◆ Instructions for the task
Print exactly the part opening with the line containing "Keep writing the" and closing with the line containing "hinges(d3, -.004, -.0075, M['trim'])", with both of those lines included.

◆ Entries supplied
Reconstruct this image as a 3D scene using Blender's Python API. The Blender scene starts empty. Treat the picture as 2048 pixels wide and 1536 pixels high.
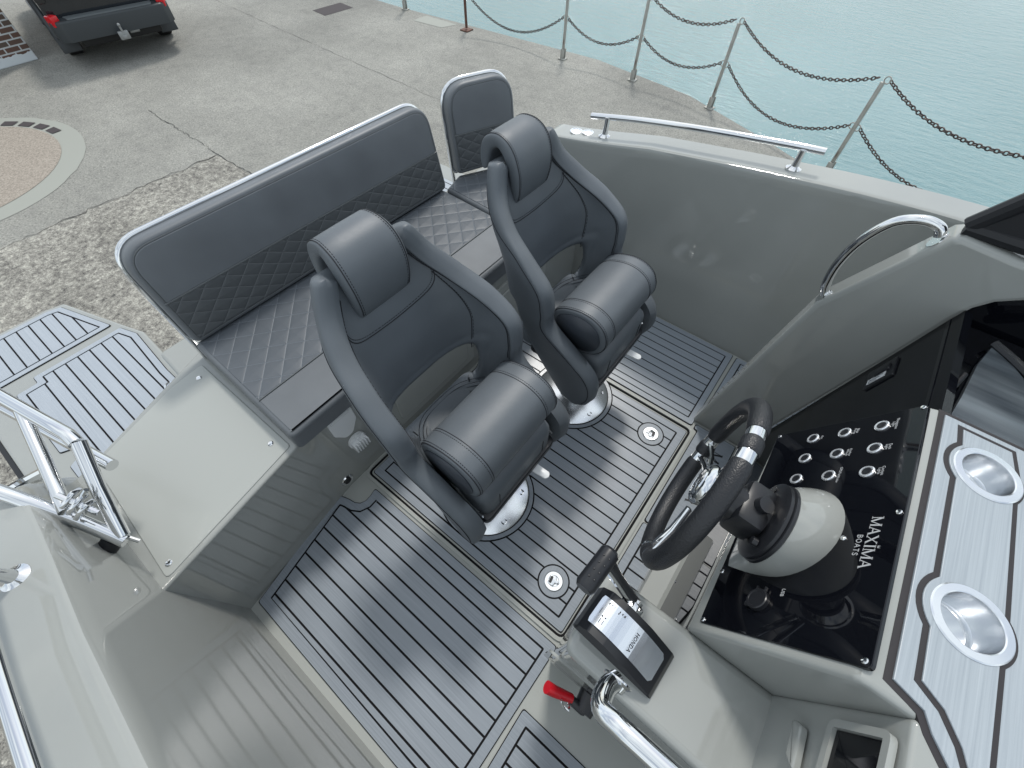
import bpy, bmesh, math, random
from mathutils import Vector, Matrix
random.seed(7)
S = bpy.context.scene
COL = S.collection
R_ = math.radians
V = Vector

# ---------------------------------------------------------------- camera
cam = bpy.data.cameras.new('camera')
cam.sensor_width = 36.0
cam.lens = 857.312 * 36.0 / 2048.0
cam.clip_start = 0.02
cam.clip_end = 3000
co = bpy.data.objects.new('camera', cam)
COL.objects.link(co)
RR = ((0.78923047, 0.61404169, 0.00825063), (0.51023324, -0.64821024, -0.5652305), (-0.34172695, 0.45030688, -0.82489175))
rt, dn, fw = V(RR[0]), V(RR[1]), V(RR[2])
M = Matrix((( rt.x, -dn.x, -fw.x, 0.0), (rt.y, -dn.y, -fw.y, 0.0), (rt.z, -dn.z, -fw.z, 1.85), (0, 0, 0, 1)))
co.matrix_world = M
S.camera = co

# ---------------------------------------------------------------- sky and sun
SUN_AZ = V((-0.42, 0.74))
SUN_EL = R_(58)
az = math.atan2(SUN_AZ.y, SUN_AZ.x)
sdir = V((math.cos(az) * math.cos(SUN_EL), math.sin(az) * math.cos(SUN_EL), math.sin(SUN_EL)))
w = bpy.data.worlds.new('World')
S.world = w
w.use_nodes = True
nt = w.node_tree
nt.nodes.clear()
out = nt.nodes.new('ShaderNodeOutputWorld')
bg = nt.nodes.new('ShaderNodeBackground')
sky = nt.nodes.new('ShaderNodeTexSky')
sky.sky_type = 'NISHITA'
sky.sun_disc = False
sky.sun_elevation = SUN_EL
sky.sun_rotation = math.atan2(sdir.x, sdir.y)
sky.dust_density = 2.0
bg.inputs['Strength'].default_value = 0.15
tc = nt.nodes.new('ShaderNodeTexCoord')
mp = nt.nodes.new('ShaderNodeMapping')
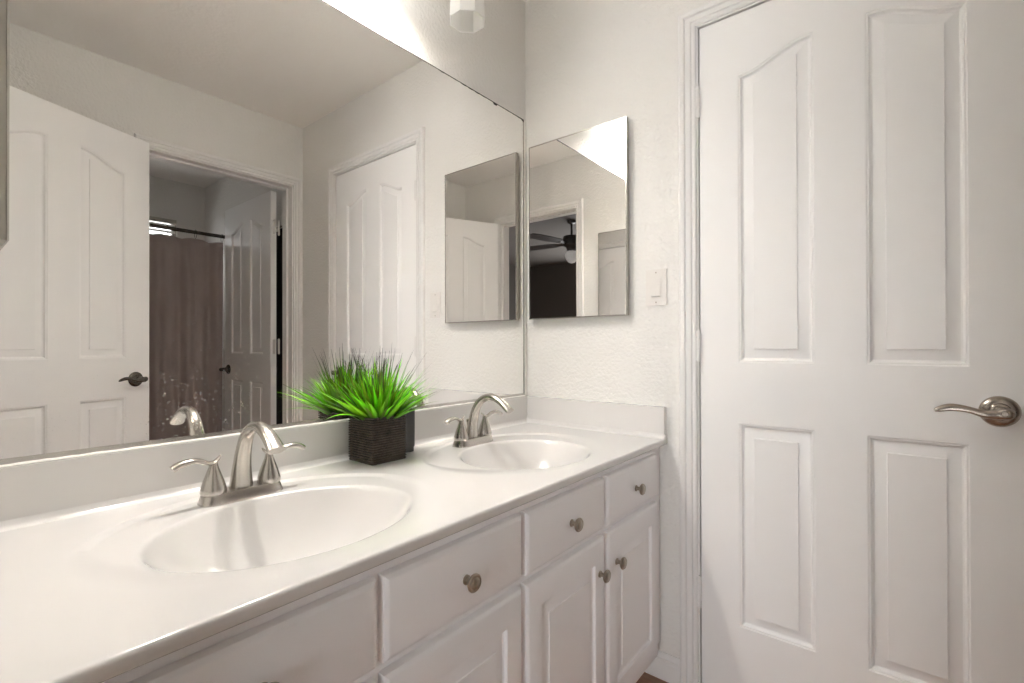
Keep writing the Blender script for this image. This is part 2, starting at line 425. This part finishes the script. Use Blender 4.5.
def hinges(parent, x, y, m, zs=(1.81, 1.064, .315), leaf=None):
    for z in zs:
        mb = MB()
        for k in range(5):
            z0 = z-DZ-.045+k*.018
            mb.add(*lathe([(.0058, z0+.0006), (.0062, z0+.001), (.0062, z0+.017), (.0058, z0+.0174)], 16, 'Z', (x, y, 0)))
        mb.add(*lathe([(.0042, z-DZ-.0485), (.0048, z-DZ-.047), (.0048, z-DZ+.047), (.003, z-DZ+.0495)], 14, 'Z', (x, y, 0)))
        if leaf: mb.box(*leaf, z-DZ-.044, z-DZ+.044)
        mb.build('hinge', m, parent, 40)
d1 = make_leaf('door_1', (.671, 0, DZ), 0, 'closed white four-panel arched door beside the light switch')
lever_set(d1, 1.317-.671, .918-DZ, M['lever'], 0, -1); hinges(d1, -.0035, -.0075, M['trim'])
d2 = make_leaf('door_2', (1.915, -.122, DZ), 0, 'open bathroom door reflected in the mirror before the shower curtain')
lever_set(d2, .64, .905-DZ, M['bronze'], 0, -1); hinges(d2, -.012, .045, M['trim'], leaf=(-.035, 0, .012, .015))
th = math.atan2(.911, .41)
d3 = make_leaf('door_3', (1.356+.035*math.sin(th), -1.455-.035*math.cos(th), DZ), th, 'open white four-panel door with a lever reflected at the left of the mirror')
lever_set(d3, .64, .915-DZ, M['bronze'], .035, 1); lever_set(d3, .64, .915-DZ, M['bronze'], 0, -1)
hinges(d3, -.004, -.0075, M['trim'])

# ------------------------------------------------------------------ wall mirror
mr = empty('wall_mirror', (0, -.745, .872), 'wide frameless vanity mirror above the backsplash', 'mirror')
def child_loc(o, parent): o.parent = parent; o.matrix_parent_inverse = parent.matrix_basis.inverted(); return o
MY0, MY1, MZ0, MZ1 = -1.488, -.0225, .8725, 1.947
g = MB().box(.0008, .0058, MY0, MY1, MZ0, MZ1).build('mirror_glass', M['mirror']); child_loc(g, mr)
# thin J channel along the bottom, caulk down the corner, worn silvering along the top
ch = MB().box(.0, .0085, MY0, MY1, .8705, .8722).box(.0062, .0085, MY0, MY1, .8722, .8820).box(.0, .0082, MY1+.0005, MY1+.0022, MZ0, MZ1).build('mirror_channel', M['chrome']); child_loc(ch, mr)
random.seed(3)
v = []; f = []
N = 220
for i in range(N+1):
    y = MY0+(MY1-MY0)*i/N
    k = noise.noise(Vector((y*35, 0, 0)))*.0012+noise.noise(Vector((y*120, 3, 0)))*.0008
    v += [(.009, y, .8702), (.013+k, y, .8702), (.0125+k, y, .8722+k), (.009, y, .8742+k)]
for i in range(N):
    for q in range(3): f.append((i*4+q, i*4+q+1, i*4+4+q+1, i*4+4+q))
child_loc(tag(new('caulk_bead', v, f, M['caulk'], None, True), 'white uneven caulk along the bottom edge'), mr)
v = []; f = []
for i in range(N+1):
    z = MZ0+(MZ1-MZ0)*i/N; k = noise.noise(Vector((z*50, 9, 0)))*.0014
    v += [(.0, MY1+.0026, z), (.0075, MY1+.0028, z), (.009+k, MY1+.010+k, z), (.004, -.0004, z)]
for i in range(N):
    for q in range(3): f.append((i*4+q, i*4+q+1, i*4+4+q+1, i*4+4+q))
child_loc(new('corner_caulk', v, f, M['caulk'], None, True), mr)
v = []; f = []
for i in range(N+1):
    y = MY0+(MY1-MY0)*i/N
    k = abs(noise.noise(Vector((y*30, 5, 0))))*.004+(.006 if abs(y+.19) < .012 else 0)+(.010*max(0, 1-abs(y+.018)/.02))
    v += [(.0061, y, MZ1+.0012), (.0061, y, MZ1-.0012-k)]
for i in range(N): f.append((2*i, 2*i+1, 2*i+3, 2*i+2))
child_loc(tag(new('worn_edge', v, f, M['dark']), 'thin dark desilvered line along the top edge'), mr)

# ------------------------------------------------------------------ medicine cabinets
def med_cabinet(x0, x1, ywall, out, label, dep=.028, zb=1.166):
    z0, z1 = zb, 1.827; yf = ywall+out*dep
    t = empty('medicine_cabinet', ((x0+x1)/2, ywall, z0), label, 'cabinet', 'mirrored medicine cabinets')
    def B(n, m, *a, bevel=0):
        a = list(a); a[2], a[3] = min(a[2], a[3]), max(a[2], a[3])
        return child_loc(MB().box(*a).build(n, m, bevel=bevel), t)
    B('body', M['grey_metal'], x0+.006, x1-.006, ywall, ywall+out*.012, z0+.006, z1-.006)
    dr = B('cabinet_door', M['grey_metal'], x0, x1, ywall+out*.013, yf-out*.0005, z0, z1, bevel=.0015)
    # thin frame around the glass
    mb = MB(); y0, y1 = sorted((yf-out*.001, yf+out*.0012)); W = .0038
    mb.box(x0, x1, y0, y1, z0, z0+W).box(x0, x1, y0, y1, z1-W, z1).box(x0, x0+W, y0, y1, z0+W, z1-W).box(x1-W, x1, y0, y1, z0+W, z1-W)
    fr = child_loc(mb.build('door_frame', M['chrome']), t); fr.parent = dr; fr.matrix_parent_inverse = Matrix()
    fr.matrix_parent_inverse = (t.matrix_basis).inverted(); 
    gl = MB().box(x0+W, x1-W, *sorted((yf-out*.0004, yf+out*.0004)), z0+W, z1-W).build('mirror', M['mirror2'])
    gl.parent = dr; gl.matrix_parent_inverse = t.matrix_basis.inverted()
    fr.matrix_parent_inverse = Matrix(); gl.matrix_parent_inverse = Matrix()
    dr.matrix_parent_inverse = t.matrix_basis.inverted()
    return t
med_cabinet(.037, .4425, 0, -1, 'mirrored medicine cabinet on the textured wall left of the light switch')
med_cabinet(.045, .456, SY, 1, 'mirrored medicine cabinet whose dark edge shows at the far left of the photo', .038, 1.172)

# ------------------------------------------------------------------ light switch
sw = empty('light_switch', (.5325, 0, 1.253), 'white rocker light switch between medicine cabinet and door casing', 'light switch')
pl = MB().box(-.0345, .0345, -.0055, -.0002, -.0585, .0585).build('wall_plate', M['plastic'], sw, bevel=.002)
MB().box(-.0172, .0172, -.0066, -.0056, -.0335, .0335).build('rocker_frame', M['plastic'], sw, bevel=.0004)
new('rocker', [(-.0145, -.0068, -.031), (.0145, -.0068, -.031), (.0145, -.0105, -.028), (-.0145, -.0105, -.028), (-.0145, -.0072, .0), (.0145, -.0072, .0), (.0145, -.0068, .031), (-.0145, -.0068, .031)],
    [(0, 1, 2, 3), (3, 2, 5, 4), (4, 5, 6, 7), (0, 3, 4, 7), (1, 6, 5, 2), (0, 7, 6, 1)], M['plastic'], sw)
for z in (-.048, .048): new('screw', *lathe([(.0026, .0057), (.0024, .0066)], 14, '-Y', (0, 0, z)), M['knob'], sw, 40)

# ------------------------------------------------------------------ vanity cabinet
XF = .540
vc = empty('vanity_cabinet', (.28, -.74, 0), 'long white vanity cabinet of drawers and raised-panel doors under the counter', 'vanity')
def vb(n, mb, m=M['cab'], **k): return child_loc(mb.build(n, m, **k), vc)
CY0, CY1 = -1.488, -.003
vb('cabinet_body', MB().box(.02, XF-.02, CY0, CY0+.016, .115, .7495).box(.02, XF-.02, CY1-.016, CY1, .115, .7495).box(.02, XF-.02, CY0+.016, CY1-.016, .115, .13)
   .box(.02, .028, CY0+.016, CY1-.016, .13, .6))
vb('toe_kick', MB().box(.06, .475, CY0, CY1-.016, 0, .1145))
vb('face_frame', MB().box(XF-.0195, XF, CY0, CY1, .115, .7495), bevel=.001)
YS = [(-.3845, -.056), (-.731, -.400), (-1.0755, -.7435), (-1.421, -1.087)]
EDGE = [(0, .010), (.0015, .005), (.006, .0015), (.010, 0)]
CPROF = [(.002, -.0018), (.0035, -.006), (.0075, -.0085), (.011, -.0085), (.030, -.003), (.031, -.0012)]
def make_front(name, w_, h_, panels):
    bm = slab(w_, h_, .018, panels, CPROF, EDGE, False)
    # local x -> world +y, local -y -> world +x
    bm.transform(Matrix(((0, -1, 0, 0), (1, 0, 0, 0), (0, 0, 1, 0), (0, 0, 0, 1))))
    return frombm(name, bm, M['cab'], None, 25)
def knob(parent, y, z):
    o = new('knob', *lathe([(.0085, -.0002), (.0085, .0018), (.0055, .0035), (.0048, .009), (.0065, .0135), (.0135, .0155), (.0158, .0185), (.0158, .0208), (.0135, .0232), (.0105, .0226), (.0095, .0236), (.004, .0248)], 32, 'X', (0, y, z)), M['knob'], parent, 40)
    return o
for i, (y0, y1) in enumerate(YS):
    W = y1-y0
    d = make_front('drawer', W, .727-.597, []); d.parent = vc; d.location = (XF+.0185-.28, y0+.74, .597)
    knob(d, W/2+.003, .062)
    p = [(.050, .070), (W-.050, .070), (W-.050, .480-.058), (.050, .480-.058)]
    d = make_front('cabinet_door', W, .480, [p]); d.parent = vc; d.location = (XF+.0185-.28, y0+.74, .100)
    right_hinged = i % 2 == 0
    knob(d, .046 if right_hinged else W-.030, .393)

# ------------------------------------------------------------------ countertop with two moulded bowls
ZC = .7705; CX1 = .567; BY = (-1.096, -.436)
def top_z(x, y):
    z = ZC
    for yc in BY:
        dx, dy = (x-.30)/.232, (y-yc)/.290
        e = math.hypot(dx, dy)
        if e < 1.0:
            fr = max(0, min(1, (x-.22)/.22))
            t = min(1, (1-e)/(.07+.30*fr)); z -= .0040*t*t*(3-2*t)
        e2 = math.hypot((x-.330)/.172, (y-yc)/(.213 if yc < -.8 else .192))
        if e2 < 1.25:
            D = .135*(1-e2**2.6) if e2 < 1 else -.35*(e2-1)
            k = .0034; z -= k*math.log(1+math.exp(min(60, D/k)))
    if x < .034:
        q = max(.02, x); z += .014-math.sqrt(max(0, .014**2-(.034-q)**2))
    if y > -.034:
        q = min(-.02, y); z += .014-math.sqrt(max(0, .014**2-(q+.034)**2))
    d = CX1-x
    if d < .006: z -= .006-math.sqrt(max(0, .006**2-(.006-d)**2))
    return z
xs = [0, .012] + [.02+.0022*i for i in range(8)]
x = xs[-1]
while x < .555: x += .0026; xs.append(x)
xs = [q for q in xs if q < .5605] + [.561, .5625, .564, .5652, .5662, .5668, CX1]
ys = []; y = -1.488
while y < -.036: ys.append(y); y += .0028
ys += [-.034, -.031, -.028, -.0255, -.023, -.0213, -.020, -.010, -.001]
v = [(X, Y, top_z(X, Y)) for X in xs for Y in ys]; ny = len(ys); f = []
for i in range(len(xs)-1):
    for j in range(ny-1): f.append((i*ny+j, i*ny+j+1, (i+1)*ny+j+1, (i+1)*ny+j))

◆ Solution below
Keep writing the Blender script for this image. This is part 2, starting at line 425. This part finishes the script. Use Blender 4.5.
def hinges(parent, x, y, m, zs=(1.81, 1.064, .315), leaf=None):
    for z in zs:
        mb = MB()
        for k in range(5):
            z0 = z-DZ-.045+k*.018
            mb.add(*lathe([(.0058, z0+.0006), (.0062, z0+.001), (.0062, z0+.017), (.0058, z0+.0174)], 16, 'Z', (x, y, 0)))
        mb.add(*lathe([(.0042, z-DZ-.0485), (.0048, z-DZ-.047), (.0048, z-DZ+.047), (.003, z-DZ+.0495)], 14, 'Z', (x, y, 0)))
        if leaf: mb.box(*leaf, z-DZ-.044, z-DZ+.044)
        mb.build('hinge', m, parent, 40)
d1 = make_leaf('door_1', (.671, 0, DZ), 0, 'closed white four-panel arched door beside the light switch')
lever_set(d1, 1.317-.671, .918-DZ, M['lever'], 0, -1); hinges(d1, -.0035, -.0075, M['trim'])
d2 = make_leaf('door_2', (1.915, -.122, DZ), 0, 'open bathroom door reflected in the mirror before the shower curtain')
lever_set(d2, .64, .905-DZ, M['bronze'], 0, -1); hinges(d2, -.012, .045, M['trim'], leaf=(-.035, 0, .012, .015))
th = math.atan2(.911, .41)
d3 = make_leaf('door_3', (1.356+.035*math.sin(th), -1.455-.035*math.cos(th), DZ), th, 'open white four-panel door with a lever reflected at the left of the mirror')
lever_set(d3, .64, .915-DZ, M['bronze'], .035, 1); lever_set(d3, .64, .915-DZ, M['bronze'], 0, -1)
hinges(d3, -.004, -.0075, M['trim'])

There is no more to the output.